For many polemical users of the term we “democracies” and “free
nations”, respect human rights while they, "totalitarian" states, did not. Such
symbolic binary formulations like these, by the way, miss several things. They
miss that even during the more egalitarian days of American New Deal liberalism
and the post-World War II Atlee era of Labour dominance in the United Kingdom,
“free nations” were—and still are—oligarchic. They miss that every group or
society that survives socialises its "citizens" in both coercive and more non-coercive ways, that
some societies or groups socialise more intensely while others socialise less
intensely, and that all human groups and societies socialise for conformity.
Gleason shows that the tern “totalitarian” has been used
polemically and academically in inconsistent ways. For some Nazi Germany was “totalitarian”.

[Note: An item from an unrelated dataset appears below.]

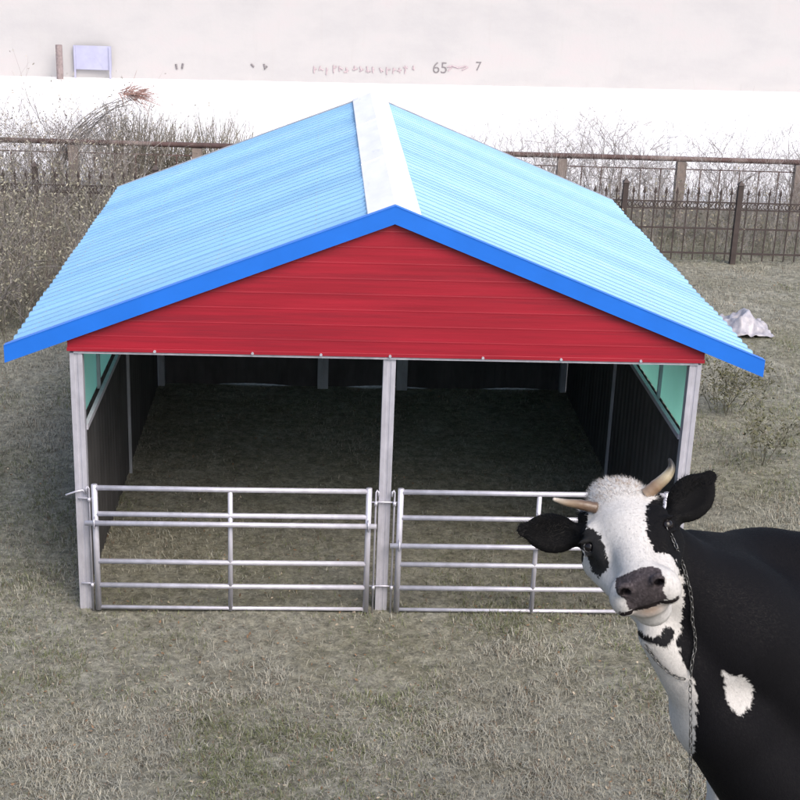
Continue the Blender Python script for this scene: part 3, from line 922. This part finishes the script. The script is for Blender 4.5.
# legs
def leg(a, s, front):
    if front:
        p = [bp(a, s, -0.62), bp(a-0.02, s, -0.95), bp(a, s, -1.20), bp(a+0.015, s, -1.335)]; r = [0.10, 0.062, 0.043, 0.05]
    else:
        p = [bp(a-0.05, s, -0.55), bp(a-0.12, s, -0.72), bp(a+0.10, s, -0.95), bp(a+0.04, s, -1.335)]; r = [0.16, 0.10, 0.055, 0.047]
    for i in range(3): cone(p[i], p[i+1], r[i], r[i+1], 0.03)
    return p[-1]
FEET = [leg(0.18, -0.15, True), leg(0.10, 0.15, True), leg(1.50, -0.16, False), leg(1.40, 0.16, False)]
for q in FEET: cone(q+UP*0.02, np.array([q[0], q[1], BANK_Z+0.035])-BA*0.03, 0.05, 0.062, 0.01)
cone(bp(1.74, 0, -0.10), bp(1.83, 0, -0.45), 0.035, 0.022, 0.03); cone(bp(1.83, 0, -0.45), bp(1.82, 0, -0.95), 0.022, 0.018, 0.02)
ellipsoid(bp(1.82, 0, -1.02), (0.04, 0.04, 0.13), BAX, 0.03)
ellipsoid(bp(1.25, 0, -0.72), (0.16, 0.14, 0.12), BAX, 0.05)

# --- head
ellipsoid(hp(0, -0.095, -0.045), (0.118, 0.15, 0.11), Hm, 0.03)
ellipsoid(hp(0, -0.165, 0.0), (0.085, 0.075, 0.070), Hm, 0.04)
ellipsoid(hp(-0.03, -0.19, 0.015), (0.05, 0.05, 0.045), Hm, 0.03)
ellipsoid(hp(0, -0.02, -0.012), (0.118, 0.10, 0.058), Hm, 0.03)
cone(hp(0, -0.02, -0.012), hp(0, 0.19, -0.035), 0.066, 0.058, 0.03)
for s in (-1, 1):
    cone(hp(s*0.082, -0.03, -0.10), hp(s*0.055, 0.145, -0.085), 0.078, 0.050, 0.035)     # jaw and cheek
    cone(hp(s*0.105, -0.035, 0.006), hp(s*0.085, 0.055, -0.022), 0.028, 0.024, 0.03)      # brow to cheekbone
    ellipsoid(hp(s*0.103, -0.125, 0.0), (0.030, 0.035, 0.030), Hm, 0.03)                   # horn bud
    ellipsoid(hp(s*0.066, 0.215, -0.060), (0.040, 0.050, 0.055), Hm, 0.025)               # upper lip pads
ellipsoid(hp(0, 0.205, -0.045), (0.082, 0.060, 0.060), Hm, 0.025)
ellipsoid(hp(0, 0.235, -0.020), (0.070, 0.030, 0.040), Hm, 0.015)                          # nose pad
ellipsoid(hp(0, 0.195, -0.112), (0.066, 0.058, 0.036), Hm, 0.015)
ellipsoid(hp(0.008, 0.165, -0.165), (0.058, 0.060, 0.052), Hm, 0.03)                           # lower lip / chin
cone(hp(0, 0.02, -0.12), hp(0, 0.16, -0.12), 0.07, 0.05, 0.04)
# mouth slit
cone(hp(-0.075, 0.235, -0.085), hp(0, 0.270, -0.082), 0.006, 0.008, 0.006, True)
cone(hp(0.082, 0.215, -0.075), hp(0, 0.270, -0.082), 0.006, 0.008, 0.006, True)
# nostrils
for s in (-1, 1):
    ellipsoid(hp(s*0.050-0.004, 0.258, 0.008), (0.024, 0.018, 0.023), Hm, 0.012)
    cone(hp(s*0.053-0.004, 0.290, 0.012), hp(s*0.044-0.003, 0.238, -0.010), 0.0165, 0.009, 0.007, True)
# eye sockets with lids
EYES = []
for s, px_, py_ in ((-1, 590, 545), (1, 662, 522)):
    ec = hp(s*0.112, 0.0, -0.012); EYES.append((s, ec))
    ellipsoid(ec+HU*s*0.003, (0.031, 0.034, 0.028), Hm, 0.012)
    ellipsoid(ec+HU*s*0.012+TO*0.024, (0.018, 0.018, 0.016), Hm, 0.005, True)
    ellipsoid(ec+HU*s*0.010+TO*0.019-Dd*0.0205, (0.027, 0.007, 0.012), [HU, Dd, TO], 0.006)
    ellipsoid(ec+HU*s*0.010+TO*0.017+Dd*0.021, (0.024, 0.006, 0.010), [HU, Dd, TO], 0.006)
# ears: cupped leaves
def ear(base, tip, width, face, curve):
    base = np.array(base); tip = np.array(tip); ax = tip-base; L = np.linalg.norm(ax); ax /= L
    n = face-ax*(face@ax); n /= np.linalg.norm(n); sd = np.cross(ax, n)
    c = base+ax*L*0.56
    cone(base-ax*0.035, base+ax*0.045, 0.034, 0.030, 0.025)
    c = base+ax*L*0.47
    ellipsoid(c, (L*0.41, width, 0.018), [ax, sd, n], 0.012)
    cone(c+ax*L*0.08, tip-ax*0.022, width*0.90, 0.024, 0.012, squash=(n, 0.24))
    ellipsoid(c+n*0.026+ax*0.012, (L*0.40, width*0.70, 0.022), [ax, sd, n], 0.008, True)
ear(dp(584, 537, 4.40), dp(517, 529, 4.42), 0.062, TO*0.9+UP*0.1, 0)
ear(dp(670, 521, 4.40), dp(714, 472, 4.45), 0.067, TO*0.9-XR*0.1, 0)

# --- surface nets
def surface_nets(f):
    sx_, sy_, sz_ = f.shape; ins = f < 0
    c8 = np.zeros((sx_-1, sy_-1, sz_-1), np.uint8)
    for a in (0, 1):
        for b in (0, 1):
            for c in (0, 1): c8 += ins[a:sx_-1+a, b:sy_-1+b, c:sz_-1+c]
    act = (c8 > 0) & (c8 < 8)
    idx = np.full(act.shape, -1, np.int32); ci, cj, ck = np.nonzero(act); n = len(ci); idx[ci, cj, ck] = np.arange(n)
    pos = np.zeros((n, 3)); cnt = np.zeros(n)
    corners = [(a, b, c) for a in (0, 1) for b in (0, 1) for c in (0, 1)]
    G = (GX, GY, GZ)
    for p in corners:
        for ax in range(3):
            if p[ax] == 1: continue
            q = list(p); q[ax] = 1
            fa = f[ci+p[0], cj+p[1], ck+p[2]]; fb = f[ci+q[0], cj+q[1], ck+q[2]]
            mk = (fa < 0) != (fb < 0); t = np.where(mk, fa/(fa-fb+1e-20), 0)
            ii = (ci, cj, ck)
            for d in range(3):
                lo = G[d][ii[d]+p[d]]; hi = G[d][ii[d]+q[d]]
                pos[:, d] += np.where(mk, lo+(hi-lo)*t, 0)
            cnt += mk
    pos /= cnt[:, None]
    Fs = []
    for ax in range(3):
        sl0 = [slice(1, -1)]*3; sl0[ax] = slice(0, -1); sl1 = list(sl0); sl1[ax] = slice(1, None)
        A = ins[tuple(sl0)]; B = ins[tuple(sl1)]
        for flip, mk in ((False, A & ~B), (True, ~A & B)):
            i, j, k = np.nonzero(mk); ii = [i, j, k]
            for d in range(3):
                if d != ax: ii[d] = ii[d]+1
            d1, d2 = (ax+1) % 3, (ax+2) % 3
            qs = []
            for (o1, o2) in ((0, 0), (-1, 0), (-1, -1), (0, -1)):
                w = [ii[0].copy(), ii[1].copy(), ii[2].copy()]; w[d1] = w[d1]+o1; w[d2] = w[d2]+o2
                qs.append(idx[w[0], w[1], w[2]])
            q = np.stack(qs, 1)
            Fs.append(q[:, ::-1] if flip else q)
    return pos, np.concatenate(Fs)
V, F = surface_nets(FLD)
del FLD
# largest connected piece only, light relaxation
def relax(V, F, it):
    for _ in range(it):
        acc = np.zeros_like(V); c = np.zeros(len(V))
        for a in range(4):
            for b in ((a+1) % 4,):
                np.add.at(acc, F[:, a], V[F[:, b]]); np.add.at(acc, F[:, b], V[F[:, a]]); np.add.at(c, F[:, a], 1); np.add.at(c, F[:, b], 1)
        V = V*0.5+0.5*acc/c[:, None]
    return V
V = relax(V, F, 1)

# --- coat pattern (laid out on the animal: face plane for the head, flank plane for the trunk)
def inpoly(x, y, poly):
    r = np.zeros(len(x), bool); n = len(poly)
    for i in range(n):
        x1, y1 = poly[i]; x2, y2 = poly[(i+1) % n]
        c = ((y1 > y) != (y2 > y)) & (x < (x2-x1)*(y-y1)/(y2-y1+1e-12)+x1)
        r ^= c
    return r
HEYE = [(651, 501), (645, 510), (646, 524), (649, 540), (656, 552), (664, 553), (674, 557), (679, 575), (688, 575), (690, 500), (662, 496)]
HEYL = [(588, 527), (581, 529), (575, 536), (574, 548), (584, 552), (589, 562), (593, 571), (598, 578), (602, 575), (607, 568), (608, 556), (605, 546), (600, 536), (594, 530)]
NOSE = [(616, 578), (615, 588), (618, 595), (625, 599), (629, 610), (644, 608), (659.5, 602), (668, 599), (663, 591), (665, 579), (660, 569), (652, 566), (640, 568), (630, 572), (621, 576)]
STRIP = [(616, 615), (622, 616), (634, 626), (645, 635), (654, 638), (655, 645), (645, 641), (632, 632)]
SPOT = [(670, 626), (675, 631), (673, 640), (665, 648), (656, 645), (651, 640), (660, 634), (665, 627)]
WHITE = [(560, 455), (652, 455), (655, 495), (668, 520), (672, 556), (683, 572), (684, 600), (681, 625), (676, 642), (681, 657), (693, 680), (697, 700), (694, 740), (685, 800), (600, 800), (560, 600)]
CHEST = [(720, 665), (725, 674), (737, 676), (748, 679), (754, 690), (750, 708), (738, 716), (727, 700)]
def coat(V):
    q = V-CAM; dz = q@fw; X_ = 400+FPX*(q@XR)/dz; Y_ = 400+FPX*(q@DN)/dz
    h = (V-E0)@Hm.T
    jit = (vnoise(X_*0.9, Y_*0.9, 71)-0.5)*3.0+(vnoise(X_*0.35, Y_*0.35, 72)-0.5)*3.5
    jx, jy = X_+jit, Y_+(vnoise(X_*0.8+9, Y_*0.8, 73)-0.5)*3.5
    C = np.tile(np.array([0.0045, 0.0045, 0.006]), (len(V), 1))
    white = inpoly(jx, jy, WHITE) & (dz < 4.98)
    headf = dz < 4.72
    chest = inpoly(jx, jy, CHEST)
    Wc = np.array([0.47, 0.46, 0.455])
    C[white | chest] = Wc
    far = (X_ > 830)
    big = vnoise(V[:, 0]*2.1+V[:, 1]*0.7+3, V[:, 2]*2.3+1, 77)
    C[far & (big > 0.62)] = Wc
    low = V[:, 2] < BANK_Z+0.50
    C[low] = Wc
    hoof = V[:, 2] < BANK_Z+0.075; C[hoof] = (0.05, 0.045, 0.04)
    # poll hair a little grey-brown
    poll = white & headf & (h[:, 1] < -0.08)
    sp = vnoise(X_*0.55, Y_*0.55, 81)*vnoise(X_*1.3, Y_*1.3, 82)
    wgt = np.clip((sp-0.20)*3.2, 0, 0.8)*np.clip((-h[:, 1]-0.08)/0.06, 0, 1)
    C[poll] = C[poll]*(1-wgt[poll, None])+np.array([0.26, 0.20, 0.15])*wgt[poll, None]
    warm = poll[:, None]*0.0
    C[inpoly(jx, jy, HEYE) & headf] = (0.005, 0.005, 0.006)
    C[inpoly(jx, jy, HEYL) & headf] = (0.018, 0.018, 0.019)
    C[inpoly(X_, Y_+jit*0.3, STRIP) & (h[:, 1] < 0.14) & (dz < 4.8)] = (0.008, 0.008, 0.009)
    C[inpoly(X_+jit*0.3, Y_+jit*0.3, SPOT) & (dz < 4.8)] = (0.010, 0.010, 0.012)
    nose = inpoly(X_+jit*0.15, Y_, NOSE) & (h[:, 1] > 0.15)
    C[nose] = np.array([0.048, 0.041, 0.045])*(0.6+0.9*vnoise(X_[nose]*1.7, Y_[nose]*0.8, 91)*vnoise(X_[nose]*0.5, Y_[nose]*0.5, 92)*1.6)[:, None]
    for s in (-1, 1):
        a_ = np.array([s*0.051-0.004, 0.262, 0.008]); C[np.linalg.norm((h-a_)*np.array([1, .45, 1]), axis=1) < 0.0155] = (0.006, 0.005, 0.006)
    # ears black
    for b0, t0 in ((dp(584, 537, 4.40), dp(517, 529, 4.42)), (dp(670, 521, 4.40), dp(714, 472, 4.45))):
        ax = t0-b0; L2 = ax@ax; t = ((V-b0)@ax)/L2
        C[(t > -0.02) & (t < 1.2) & (np.linalg.norm(V-b0-np.clip(t, 0, 1)[:, None]*ax, axis=1) < 0.08)] = (0.0035, 0.0035, 0.004)
    # lips
    lip = (h[:, 1] > 0.20) & (h[:, 2] < -0.072) & (h[:, 2] > -0.135) & (np.abs(h[:, 0]) < 0.060)
    lw = np.clip(1-np.abs(h[:, 2]+0.100)/0.045, 0, 1)*0.85*np.clip(1.25-np.abs(h[:, 0])/0.055, 0, 1)
    C[lip & ~nose] = C[lip & ~nose]*(1-lw[lip & ~nose, None])+np.array([0.21, 0.145, 0.10])*lw[lip & ~nose, None]
    mouth = (h[:, 1] > 0.19) & (np.abs(h[:, 2]+0.080) < 0.011) & (np.abs(h[:, 0]) < 0.09)
    C[mouth] = (0.02, 0.016, 0.017)
    return C, nose, X_, Y_
CC, NOSEM, PX_, PY_ = coat(V)
COWLOC = (float(bp(0.8, 0, 0)[0]), float(bp(0.8, 0, 0)[1]), BANK_Z)
cow = empty('cow', COWLOC, 'black and white horned cow with tilted white face looking at the camera, at the right', 'cow')
body = np_mesh('body', V, F, M['coat'], CC, cow, True, COWLOC)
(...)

For some the USSR was “totalitarian”. For some Nazi Germany and the Stalin era Soviet
Union were “totalitarian”. For some Japan, Argentina, Spain, and Portugal were,
during their years of military rule, “totalitarian”. For others these nations
were “authoritarian”. The latter, claimed those polemicists, many of who were ensconced in government positions, who made the distinction
between “totalitarian” and “authoritarian” regimes, assumed that “totalitarianism”
was new and that “authoritarian” regimes could be transformed while "totalitarian" ones could not be transformed. For some, as early as the 1930s, not only were Nazi Germany and the
USSR “totalitarian”, so was US New Deal liberalism. Needless to say, the
demonisation of American liberalism has become increasingly prominent in 21st
century American neoconservative polemical circles. Ignoring the "terror" of "authoritarian" regimes was
functional in a world divided into us, the "free world", those who are
with us ("authoritarians" who will become more like us over time), and them, the "totalitarian" Communist bloc.
Gleason shows that the symbolic term “totalitarian” has been
used in a largely ahistorical and hence problematic way. Those who use the term miss that, as Max
Weber noted, that supposedly “rational”
bureaucracies are one of the central characteristics of a modernity that became
dominate in the modern West, including in the USSR, and remains a central component in
a postmodernity brought about, in large part, by the advent of new digital
communications technologies which became important in the postmodern West. In the final analysis, I would argue, it is best to see “totalitarianism”
as the modern form of "autocracy" rather than as something new as many polemicists would have it. The fact that so
many of those, whether of the polemical or more academic variety, used the
"totalitarian" use as a synonym for "despotism" and "autocracy" strongly suggests that "totalitarianism" was not new, despite the protestations of some, and that it was simply the old "autocracy" and "despotism" dressed up in modern demagogues clothing. The "autocratic" modern USSR, it turns out, by the way, was unable to adapt to the new postmodernist realities of globalisation and digital communications media. Given all this, I think we have to conclude, that the symbolic term "totalitarian", was, for many Western polemicists, consciously or unconsciously, a means to strike fear into the emotion laden hearts and minds of the masses in an era of modern mass propaganda and continuing great power competitions.
Fascinating book. Highly recommended.
Fascinating book. Highly recommended.